Oj... nie powiem Pani ile kulek dokładnie wychodzi, nigdy nie liczyłam. Ja na dodatek zawsze robię z podwójnej porcji. Zresztą zalezy to też od wielkości, ale odpowiednia to taka jak rafaello. Tym razem jednak postaram sie policzyć i zrobić zdjęcie :) Niestety w późniejszym terminie, bo od przyszłego tygodnia zaczynam przygotowywać pieczone, a surowe na koniec.

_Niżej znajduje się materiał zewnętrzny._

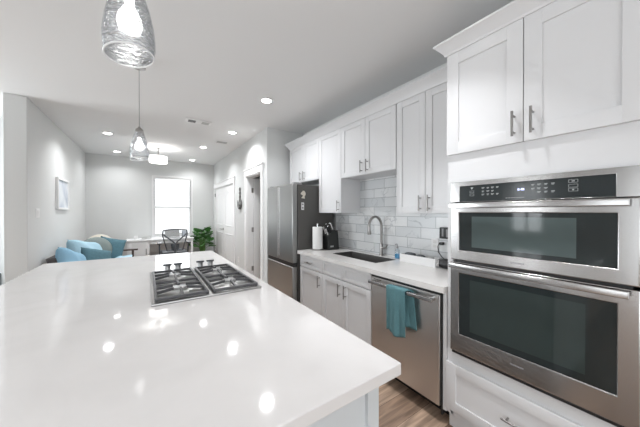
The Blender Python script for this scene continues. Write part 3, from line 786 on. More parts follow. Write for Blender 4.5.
# long white tray with scrubbing things
ty0, ty1, tx0, tx1 = 1.255, 1.63, 2.065, 2.165
m = MB().box(tx0, tx1, ty0, ty1, CT1 + 0.0005, CT1 + 0.006)
m.box(tx0, tx0 + 0.006, ty0, ty1, CT1 + 0.006, CT1 + 0.076).box(tx1 - 0.006, tx1, ty0, ty1, CT1 + 0.006, CT1 + 0.076)
m.box(tx0 + 0.006, tx1 - 0.006, ty0, ty0 + 0.006, CT1 + 0.006, CT1 + 0.076).box(tx0 + 0.006, tx1 - 0.006, ty1 - 0.006, ty1, CT1 + 0.006, CT1 + 0.076)
tag(m.build('counter_tray', M['white'], None, 0), 'long white open tray on the counter against the tiles, right of the soap', 'tray')
def lump(name, cx, cy, cz, a, b, c, m_, label, cat, group=None):
    t_ = bmesh.new(); bmesh.ops.create_icosphere(t_, subdivisions=3, radius=1)
    for v in t_.verts:
        n = v.co.normalized(); p = 0.55
        v.co = Vector((cx + a * math.copysign(abs(n.x) ** p, n.x), cy + b * math.copysign(abs(n.y) ** p, n.y), cz + c * math.copysign(abs(n.z) ** p, n.z)))
    mb = MB(); mb.merge(t_)
    return tag(mb.build(name, m_, None, 180), label, cat, group)
lump('scrub_pad', 2.115, 1.545, CT1 + 0.050, 0.036, 0.055, 0.043, M['sponge'], 'charcoal scrub pad at the end of the white tray nearest the soap', 'scrub pad')
lump('sponge', 2.115, 1.435, CT1 + 0.046, 0.034, 0.045, 0.039, M['sponge'], 'dark sponge in the middle of the white tray', 'sponge')
t = thing('scrub_brush', 'grey-handled brush lying in the right end of the white tray', 'brush', (2.115, 1.33, CT1 + 0.006))
MB().tube([(2.115, 1.375, CT1 + 0.062), (2.112, 1.34, CT1 + 0.066), (2.108, 1.295, CT1 + 0.076)], [0.010, 0.007, 0.008], 10).build('handle', M['grey_plastic'], t)
MB().lathe([(0, 0.0065), (0.020, 0.0065), (0.022, 0.035), (0.018, 0.056), (0, 0.056)], (2.115, 1.36, CT1), 18).build('bristles', M['sponge'], t)

# wall outlets, adapter and appliance beside the oven cabinet
def outlet(loc, axis, label, group):
    t_ = thing('power_outlet', label, 'outlet', loc, group)
    x, y, z = loc
    bevel(MB().box(x - 0.006, x, y - 0.037, y + 0.037, z - 0.058, z + 0.058).build('plate', M['white'], t_, 0), 0.003)
    for dz in (-0.028, 0.012):
        MB().box(x - 0.0085, x - 0.006, y - 0.016, y + 0.016, z + dz, z + dz + 0.026).build('socket', M['cab_in'], t_, 0)
    return t_
outlet((WX - 0.008, 1.345, 1.10), 'x', 'white wall outlet on the marble tiles near the oven cabinet', None)
outlet((HX, 5.28, 0.42), 'x', 'white wall outlet low on the hall wall between the two doors', None)
t = thing('power_adapter', 'black blocky power adapter plugged in high on the tiles beside the oven cabinet', 'adapter', (WX - 0.008, 1.20, 1.20))
MB().box(WX - 0.060, WX - 0.0085, 1.175, 1.275, 1.165, 1.265, 0.006).build('housing', M['black'], t)
MB().box(WX - 0.064, WX - 0.060, 1.19, 1.21, 1.18, 1.25).box(WX - 0.064, WX - 0.060, 1.235, 1.25, 1.185, 1.255).build('face_plate', M['grey_plastic'], t, 0)
cb = [(WX - 0.02, 1.275, 1.115), (WX - 0.045, 1.285, 1.12), (WX - 0.05, 1.295, 1.09), (WX - 0.055, 1.285, 1.04), (WX - 0.045, 1.26, 1.0), (WX - 0.03, 1.22, 0.965), (WX - 0.025, 1.17, 0.94), (WX - 0.025, 1.12, 0.920)]
t = thing('charging_cable', 'black power cord looping down the tiles beside the oven cabinet', 'cable', (WX - 0.03, 1.28, CT1))
MB().tube(cb, 0.004, 8).build('cable', M['black'], t)
MB().box(WX - 0.045, WX - 0.0085, 1.255, 1.285, 1.105, 1.130, 0.004).build('plug', M['black'], t)
t = thing('hand_blender', 'black and steel small appliance lying on the counter beside the oven cabinet', 'appliance', (2.10, 1.15, CT1))
MB().tube([(2.10, 1.235, CT1 + 0.043), (2.11, 1.20, CT1 + 0.044), (2.12, 1.10, CT1 + 0.044), (2.125, 1.0, CT1 + 0.042)], [0.030, 0.042, 0.042, 0.03], 20).build('motor_housing', M['black'], t)
MB().cyl((2.096, 1.25, CT1 + 0.043), (2.100, 1.233, CT1 + 0.043), 0.034, 0.034).build('steel_collar', M['chrome'], t)

# ------------------------------------------------------------------ island
ix0, ix1, iy0, iy1 = -0.808, 0.675, 0.525, 3.43
o = MB().box(ix0, ix1, iy0, iy1, 0.8755, 0.915).build('island_countertop', M['quartz'], None, 0)
bevel(o, 0.004, 3); tag(o, 'large glossy white quartz slab topping the kitchen island', 'countertop')
t = thing('kitchen_island', 'pale grey-white island base under the big white quartz slab', 'island', (0.1, 2.0, 0))
bx0, bx1, by0, by1 = -0.45, 0.635, 0.585, 3.39
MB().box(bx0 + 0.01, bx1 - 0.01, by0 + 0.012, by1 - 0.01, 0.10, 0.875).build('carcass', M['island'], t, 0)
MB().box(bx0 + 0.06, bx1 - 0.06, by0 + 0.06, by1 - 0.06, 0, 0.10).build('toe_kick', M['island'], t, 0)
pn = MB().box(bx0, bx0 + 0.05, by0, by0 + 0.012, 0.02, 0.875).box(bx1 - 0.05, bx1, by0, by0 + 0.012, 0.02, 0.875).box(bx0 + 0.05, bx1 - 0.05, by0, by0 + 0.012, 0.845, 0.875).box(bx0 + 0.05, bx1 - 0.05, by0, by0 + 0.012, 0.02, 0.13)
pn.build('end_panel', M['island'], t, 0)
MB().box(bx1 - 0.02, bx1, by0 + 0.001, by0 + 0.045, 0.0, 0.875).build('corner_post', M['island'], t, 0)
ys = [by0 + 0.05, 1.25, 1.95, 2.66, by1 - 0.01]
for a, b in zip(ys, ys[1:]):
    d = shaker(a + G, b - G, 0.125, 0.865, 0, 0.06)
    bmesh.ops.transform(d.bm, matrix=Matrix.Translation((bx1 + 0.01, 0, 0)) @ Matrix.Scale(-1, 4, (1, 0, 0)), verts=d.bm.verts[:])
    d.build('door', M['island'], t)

# cooktop -------------------------------------------------------------------
kx0, kx1, ky0, ky1 = 0.015, 0.603, 1.550, 2.410
t = thing('gas_cooktop', 'stainless gas cooktop with black cast-iron grates set into the island', 'cooktop', ((kx0 + kx1) / 2, (ky0 + ky1) / 2, 0.915))
m = MB().box(kx0, kx1, ky0, ky1, 0.9155, 0.926, 0.003)
m.build('base_plate', M['cook_steel'], t)
xm = (kx0 + kx1) / 2
def grate(x0, x1, y0, y1):
    g = MB(); zb, zt, w = 0.929, 0.946, 0.007
    g.box(x0, x0 + 2 * w, y0, y1, zb, zt, 0.003).box(x1 - 2 * w, x1, y0, y1, zb, zt, 0.003)
    g.box(x0 + w, x1 - w, y0, y0 + 2 * w, zb, zt, 0.003).box(x0 + w, x1 - w, y1 - 2 * w, y1, zb, zt, 0.003)
    yc = (y0 + y1) / 2; xc = (x0 + x1) / 2
    g.box(x0 + w, x1 - w, yc - w, yc + w, zb, zt, 0.003)
    for (cy, a, b) in (((y0 + yc) / 2, y0, yc), ((yc + y1) / 2, yc, y1)):
        # fingers reaching in towards the burner
        for s_ in (-1, 1):
            xe = x0 if s_ < 0 else x1
            for oy in (-0.055, 0.055):
                g.prism([(xe - s_ * 0.005, cy + oy - 0.006, zb), (xe - s_ * 0.005, cy + oy + 0.006, zb), (xc + s_ * 0.035, cy + oy * 0.6 + 0.005, zt - 0.006), (xc + s_ * 0.035, cy + oy * 0.6 - 0.005, zt - 0.006)], (0, 0, 0.016))
        for yy, d in ((a, 1), (b, -1)):
            g.prism([(xc - 0.006, yy + d * 0.005, zb), (xc + 0.006, yy + d * 0.005, zb), (xc + 0.005, cy - d * 0.045, zt - 0.006), (xc - 0.005, cy - d * 0.045, zt - 0.006)], (0, 0, 0.016))
    for fx in (x0 + w, x1 - w):
        for fy in (y0 + w, yc, y1 - w): g.cyl((fx, fy, 0.923), (fx, fy, zb + 0.002), 0.008, n=10)
    return g.build('grate', M['iron'], t)
gy0, gy1 = ky0 + 0.030, 2.320
grate(kx0 + 0.014, xm - 0.012, gy0, gy1)
grate(xm + 0.012, kx1 - 0.014, gy0, gy1)
yq = (gy0 + gy1) / 2
for bx_ in ((kx0 + 0.014 + xm - 0.012) / 2, (xm + 0.012 + kx1 - 0.014) / 2):
    for by_ in ((gy0 + yq) / 2, (yq + gy1) / 2):
        bo = MB().lathe([(0, 0.0), (0.078, 0.0), (0.072, 0.004), (0.045, 0.005), (0.045, 0.014), (0, 0.014)], (bx_, by_, 0.924), 32).build('burner', M['burner'], t)
        MB().lathe([(0, 0.0145), (0.038, 0.0145), (0.040, 0.018), (0.036, 0.023), (0, 0.024)], (bx_, by_, 0.924), 32).build('burner_cap', M['knob'], bo)
for xk in (0.132, 0.206, 0.372, 0.452):
    kb = MB().lathe([(0, 0), (0.024, 0), (0.023, 0.006), (0.021, 0.010), (0.021, 0.048), (0, 0.048)], (xk, 2.370, 0.924), 24).build('knob', M['knob'], t)
    MB().box(xk - 0.030, xk + 0.030, 2.370 - 0.009, 2.370 + 0.009, 0.970, 0.984, 0.003).build('grip', M['chair_frame'], kb)

# ------------------------------------------------------------------ ceiling lights
def can_light():
    t_ = thing('recessed_light', '', 'ceiling light', (0, 0, CZ), 'round recessed ceiling lights')
    MB().lathe([(0.0565, -0.001), (0.082, -0.001), (0.085, -0.004), (0.080, -0.008), (0.0565, -0.006)], (0, 0, CZ), 36, True).build('trim_ring', M['white'], t_)
    MB().lathe([(0, -0.0045), (0.056, -0.0045), (0.056, -0.001), (0, -0.001)], (0, 0, CZ), 36).build('lens', M['lens'], t_)
    d = bpy.data.lights.new('lamp', 'AREA'); d.shape = 'DISK'; d.size = 0.12; d.energy = CAN_POWER; d.color = (0.975, 0.985, 1.0); d.spread = R(138)
    l = bpy.data.objects.new('lamp', d); COL.objects.link(l); l.parent = t_; l.location = (0, 0, -0.012)
    return t_
proto = can_light()
cans = [((1.185, 2.88), 'round recessed ceiling light in front of the wall cabinets, over the aisle by the sink'),
        ((1.185, 4.36), 'round recessed ceiling light near the open door in the hall wall'),
        ((0.955, 5.68), 'round recessed ceiling light near the double hall door, short of the far one'),
        ((0.955, 7.22), 'round recessed ceiling light next to the far wall, above right of the window'),
        ((-0.553, 5.58), 'round recessed ceiling light on the left, above the sofa'),
        ((-0.553, 7.16), 'round recessed ceiling light on the left next to the far wall corner'),
        ((1.16, 0.86), 'round recessed ceiling light over the aisle facing the ovens, out of frame'),
        ((0.75, -1.8), 'added round recessed ceiling light behind the camera over the aisle, unseen'),  # this can and those below are unseen, added to light the room
        ((-1.6, 1.3), 'added round recessed ceiling light over the open side of the island, out of frame'),
        ((-1.6, -0.6), 'added round recessed ceiling light behind the camera by the glass door, unseen')]
for i, ((x, y), lab) in enumerate(cans):
    o = proto if i == 0 else copy_tree(proto)
    o.location = (x, y, CZ); o['label'] = lab
    for c in o.children:
        if c.type == 'LIGHT':
            c.data = c.data.copy()
            if 'facing the ovens' in lab: c.data.energy = 4.0; c.data.spread = R(85)
            if 'far wall' in lab: c.data.energy = 4.0
            if 'by the sink' in lab: c.data.energy = 8.5
            if 'above the sofa' in lab or 'double hall door' in lab: c.data.energy = 8.0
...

o żesz w morde jeża....że tak powiem, ląduje w ulubionych ;) pozdrawiam
Super pomysł, hop do ulubionych:)
Przypomniałaś mi o tych kulkach :))) Dawno ich nie robiłam ....dzieciaki zadowolone bo bardzo dobre !
Musiałam je schować ...bo szybko by się skończyły !
super Ci wyszły:) to były moje ulubione świąteczne słodkości w czasach dzieciństwa:) pozdrawiam Cię:)
Dziękuję za przepis. Przypomniał mi dziecinne lata kiedy moja mama właśnie robiła takie bomby tylko nazywała je kasztanami ;-) W środek dałam konfiturę z wiśni.